В случае с Хайтинским заводом меня удивляют и оглушают не столько отголоски этого лозунга, сколько откровенная, грубая тяга к самообману: мы недоделали, но вы сделайте вид, что все в порядке, а мы сделаем вид, что выполнили план… Конечно, я понимаю, этот самообман дорого стоит: премиальные, переходящие знамена, победные рапорты, деловые, тешащие душу и тело банкеты. А потом выясняется: не только себя обманули, но по пути и государство, которому из-за строителей хайтинцы задолжали полтора миллиона рублей.
Вот если бы я пообещал товарищу помочь выбраться из свалившейся на него беды, горя, из иной сложной житейской ситуации, а потом, пожалев свое время и душевные силы, пришел к нему и сказал: «Ничего не изменилось, я по-прежнему твой товарищ, но из этой беды выкарабкивайся сам.
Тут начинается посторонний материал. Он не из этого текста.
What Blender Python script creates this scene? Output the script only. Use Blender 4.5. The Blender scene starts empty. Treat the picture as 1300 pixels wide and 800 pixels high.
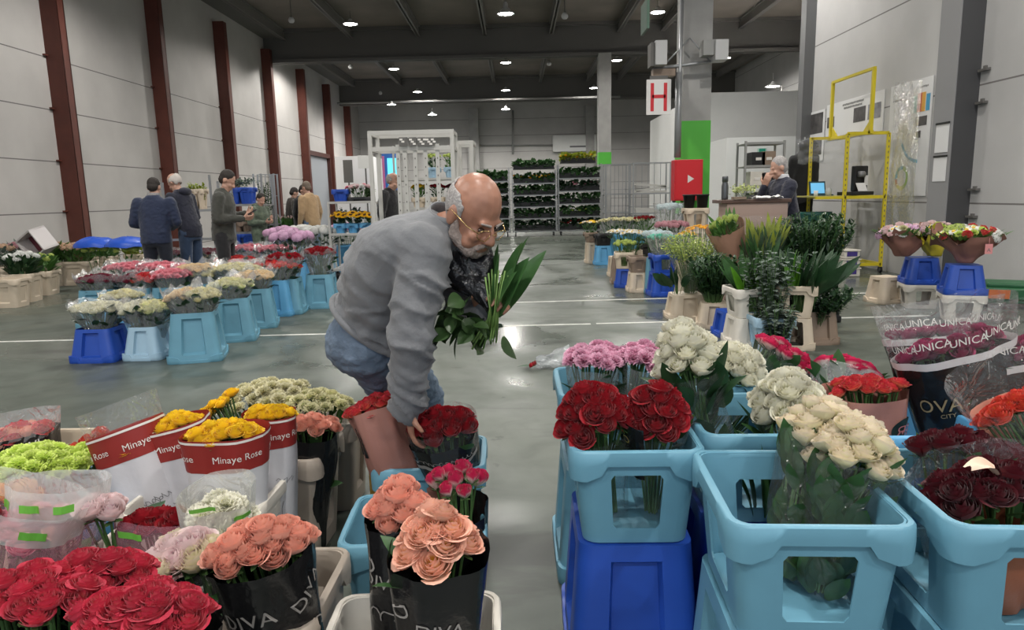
import bpy, math, random
from mathutils import Vector, Matrix, Euler, noise
sc = bpy.context.scene
COL = sc.collection
PI = math.pi
rnd = random.Random(7)

# ------------------------------------------------------------------ camera
F = 890.0
CAMH = 1.4
PITCH, ROLL, YAW = math.radians(9.7), math.radians(1.3), math.radians(0.45)
_f = Vector((-math.sin(YAW) * math.cos(PITCH), math.cos(YAW) * math.cos(PITCH), -math.sin(PITCH)))
_r0 = Vector((math.cos(YAW), math.sin(YAW), 0))
_u0 = _r0.cross(_f)
_r = _r0 * math.cos(ROLL) - _u0 * math.sin(ROLL)
_u = _r.cross(_f)
CAM = Vector((0, 0, CAMH))

def ray(px, py):
    return _f + _r * ((px - 650) / F) + _u * ((400 - py) / F)

def at(px, py, Y):
    d = ray(px, py)
    return CAM + d * (Y / d.y)

def onz(px, py, z=0.0):
    d = ray(px, py)
    return CAM + d * ((z - CAMH) / d.z)

def onx(px, py, X):
    d = ray(px, py)
    return CAM + d * (X / d.x)

def pxsize(p):
    """metres per photo pixel at a point"""
    return (p - CAM).dot(_f) / F

cd = bpy.data.cameras.new('camera')
cd.sensor_width = 36.0
cd.lens = 36.0 * F / 1300.0
cd.clip_end = 200
cam = bpy.data.objects.new('camera', cd)
COL.objects.link(cam)
m3 = Matrix((_r, _u, -_f)).transposed()
cam.matrix_world = Matrix.Translation(CAM) @ m3.to_4x4()
sc.camera = cam

# ------------------------------------------------------------------ materials
_M = {}

def mat(name, col, rough=0.5, metal=0.0, var=0.0, scale=20.0, bump=0.0, bscale=60.0, spec=0.5, sheen=0.0, transl=0.0, emit=None):
    if name in _M:
        return _M[name]
    m = bpy.data.materials.new(name)
    m.use_nodes = True
    nt = m.node_tree
    b = nt.nodes['Principled BSDF']
    b.inputs['Base Color'].default_value = (*col, 1)
    b.inputs['Roughness'].default_value = rough
    b.inputs['Metallic'].default_value = metal
    b.inputs['Specular IOR Level'].default_value = spec
    if sheen:
        b.inputs['Sheen Weight'].default_value = sheen
    if emit:
        b.inputs['Emission Color'].default_value = (*emit[0], 1)
        b.inputs['Emission Strength'].default_value = emit[1]
    tc = None
    if var or bump:
        tc = nt.nodes.new('ShaderNodeTexCoord')
    if var:
        n = nt.nodes.new('ShaderNodeTexNoise')
        n.inputs['Scale'].default_value = scale
        n.inputs['Detail'].default_value = 4
        nt.links.new(tc.outputs['Object'], n.inputs['Vector'])
        r = nt.nodes.new('ShaderNodeMapRange')
        r.inputs[1].default_value = .25
        r.inputs[2].default_value = .75
        r.inputs[3].default_value = 1 - var
        r.inputs[4].default_value = 1 + var
        nt.links.new(n.outputs['Fac'], r.inputs[0])
        mx = nt.nodes.new('ShaderNodeMix')
        mx.data_type = 'RGBA'
        mx.blend_type = 'MULTIPLY'
        mx.inputs[0].default_value = 1
        mx.inputs[6].default_value = (*col, 1)
        nt.links.new(r.outputs[0], mx.inputs[7])
        nt.links.new(mx.outputs[2], b.inputs['Base Color'])
    if bump:
        n2 = nt.nodes.new('ShaderNodeTexNoise')
        n2.inputs['Scale'].default_value = bscale
        n2.inputs['Detail'].default_value = 5
        nt.links.new(tc.outputs['Object'], n2.inputs['Vector'])
        bp = nt.nodes.new('ShaderNodeBump')
        bp.inputs['Strength'].default_value = bump
        bp.inputs['Distance'].default_value = .02
        nt.links.new(n2.outputs['Fac'], bp.inputs['Height'])
        nt.links.new(bp.outputs[0], b.inputs['Normal'])
    if transl:
        t = nt.nodes.new('ShaderNodeBsdfTranslucent')
        t.inputs[0].default_value = (*col, 1)
        ms = nt.nodes.new('ShaderNodeMixShader')
        ms.inputs[0].default_value = transl
        nt.links.new(b.outputs[0], ms.inputs[1])
        nt.links.new(t.outputs[0], ms.inputs[2])
        nt.links.new(ms.outputs[0], nt.nodes['Material Output'].inputs[0])
    _M[name] = m
    return m

def petal_mat(name, base, edge=None, heart=None, edge_at=.75, var=.12):
    """petal colour by UV: x = rank of the petal (0 heart, 1 outermost), y = along the petal (1 = tip)"""
    if name in _M:
        return _M[name]
    m = bpy.data.materials.new(name)
    m.use_nodes = True
    nt = m.node_tree
    b = nt.nodes['Principled BSDF']
    b.inputs['Roughness'].default_value = .55
    b.inputs['Specular IOR Level'].default_value = .3
    b.inputs['Sheen Weight'].default_value = .15
    uv = nt.nodes.new('ShaderNodeUVMap')
    sp = nt.nodes.new('ShaderNodeSeparateXYZ')
    nt.links.new(uv.outputs[0], sp.inputs[0])
    cur = None

    def mix(fac_out, a, c):
        mx = nt.nodes.new('ShaderNodeMix')
        mx.data_type = 'RGBA'
        nt.links.new(fac_out, mx.inputs[0])
        if isinstance(a, tuple):
            mx.inputs[6].default_value = (*a, 1)
        else:
            nt.links.new(a, mx.inputs[6])
        mx.inputs[7].default_value = (*c, 1)
        return mx.outputs[2]

    def rng(out, lo, hi):
        r = nt.nodes.new('ShaderNodeMapRange')
        r.inputs[1].default_value = lo
        r.inputs[2].default_value = hi
        nt.links.new(out, r.inputs[0])
        return r.outputs[0]
    cur = base
    if heart:
        cur = mix(rng(sp.outputs[0], .5, .12), cur, heart)
    if edge:
        cur = mix(rng(sp.outputs[1], edge_at - .2, edge_at + .15), cur, edge)
    tc = nt.nodes.new('ShaderNodeTexCoord')
    oi = nt.nodes.new('ShaderNodeObjectInfo')
    n = nt.nodes.new('ShaderNodeTexNoise')
    n.inputs['Scale'].default_value = 35
    nt.links.new(tc.outputs['Object'], n.inputs['Vector'])
    ad = nt.nodes.new('ShaderNodeMath')
    nt.links.new(n.outputs['Fac'], ad.inputs[0])
    nt.links.new(oi.outputs['Random'], ad.inputs[1])
    r = nt.nodes.new('ShaderNodeMapRange')
    r.inputs[1].default_value = .4
    r.inputs[2].default_value = 1.6
    r.inputs[3].default_value = 1 - var
    r.inputs[4].default_value = 1 + var
    nt.links.new(ad.outputs[0], r.inputs[0])
    mx = nt.nodes.new('ShaderNodeMix')
    mx.data_type = 'RGBA'
    mx.blend_type = 'MULTIPLY'
    mx.inputs[0].default_value = 1
    if isinstance(cur, tuple):
        mx.inputs[6].default_value = (*cur, 1)
    else:
        nt.links.new(cur, mx.inputs[6])
    nt.links.new(r.outputs[0], mx.inputs[7])
    nt.links.new(mx.outputs[2], b.inputs['Base Color'])
    t = nt.nodes.new('ShaderNodeBsdfTranslucent')
    nt.links.new(mx.outputs[2], t.inputs[0])
    ms = nt.nodes.new('ShaderNodeMixShader')
    ms.inputs[0].default_value = .25
    nt.links.new(b.outputs[0], ms.inputs[1])
    nt.links.new(t.outputs[0], ms.inputs[2])
    nt.links.new(ms.outputs[0], nt.nodes['Material Output'].inputs[0])
    _M[name] = m
    return m

def film_mat(name, col=(.9, .92, .95), opacity=.12, rough=.12, gloss=.25, milky=False):
    """cellophane: mostly see-through film with crinkled highlights"""
    if name in _M:
        return _M[name]
    m = bpy.data.materials.new(name)
    m.use_nodes = True
    nt = m.node_tree
    nt.nodes.remove(nt.nodes['Principled BSDF'])
    tr = nt.nodes.new('ShaderNodeBsdfTransparent')
    tr.inputs[0].default_value = (.97, .97, .97, 1)
    gl = nt.nodes.new('ShaderNodeBsdfGlossy')
    gl.inputs['Color'].default_value = (1, 1, 1, 1)
    gl.inputs['Roughness'].default_value = rough
    df = nt.nodes.new('ShaderNodeBsdfDiffuse')
    df.inputs[0].default_value = (*col, 1)
    tc = nt.nodes.new('ShaderNodeTexCoord')
    n = nt.nodes.new('ShaderNodeTexNoise')
    n.inputs['Scale'].default_value = 14
    n.inputs['Detail'].default_value = 3
    n.inputs['Distortion'].default_value = 1.5
    nt.links.new(tc.outputs['Object'], n.inputs['Vector'])
    bp = nt.nodes.new('ShaderNodeBump')
    bp.inputs['Strength'].default_value = .9
    bp.inputs['Distance'].default_value = .03
    nt.links.new(n.outputs['Fac'], bp.inputs['Height'])
    nt.links.new(bp.outputs[0], gl.inputs['Normal'])
    lw = nt.nodes.new('ShaderNodeFresnel')
    lw.inputs['IOR'].default_value = 1.35
    nt.links.new(bp.outputs[0], lw.inputs['Normal'])
    ad = nt.nodes.new('ShaderNodeMath')
    ad.operation = 'MULTIPLY_ADD'
    ad.inputs[1].default_value = gloss * 2.5
    ad.inputs[2].default_value = .02
    ad.use_clamp = True
    nt.links.new(lw.outputs[0], ad.inputs[0])
    m1 = nt.nodes.new('ShaderNodeMixShader')
    m1.inputs[0].default_value = opacity
    nt.links.new(tr.outputs[0], m1.inputs[1])
    nt.links.new(df.outputs[0], m1.inputs[2])
    m2 = nt.nodes.new('ShaderNodeMixShader')
    nt.links.new(ad.outputs[0], m2.inputs[0])
    nt.links.new(m1.outputs[0], m2.inputs[1])
    nt.links.new(gl.outputs[0], m2.inputs[2])
    nt.links.new(m2.outputs[0], nt.nodes['Material Output'].inputs[0])
    _M[name] = m
    return m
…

Помогать мне сейчас некогда, да и охота пропала», — он бы имел полное право проклясть меня, а окружающие обвинить в полной безнравственности.
Почему-то мы очень строго судим отдельного человека, нарушившего нравственные нормы, а на коллективные проступки наша строгость не распространяется.
Коллектив же строителей поступил безнравственно по отношению к своему товарищу, коллективу Хайтинского фарфорового завода, как бы узаконив эту безнравственность поддержкой руководящих товарищей.
Перечитал сейчас вышеизложенное и даже вздрогнул: прямо приговор пишу. А я — не судья, не прокурор, я всего лишь охотник до истины, и, чтобы приблизиться к ней, добавлю следующее: хайтинцы тоже хороши. Беспринципность тоже относится к безнравственным поступкам, и в значительной мере их долг в полтора миллиона рублей — плата за эту беспринципность.
На заводе распространены сейчас не то субботники, не то авралы, лучше всего обозначить их как «помочи». Итээровцы, фэзэушники устремляются, например, на сортировку «белья» — сегодня там запарка и нехватка рук. Завтра «помочь» идет на выборку — доставать после обжига посуду из шамотных капселей. Короче, «помочь» шумит и гомонит там, где много ручной несложной работы.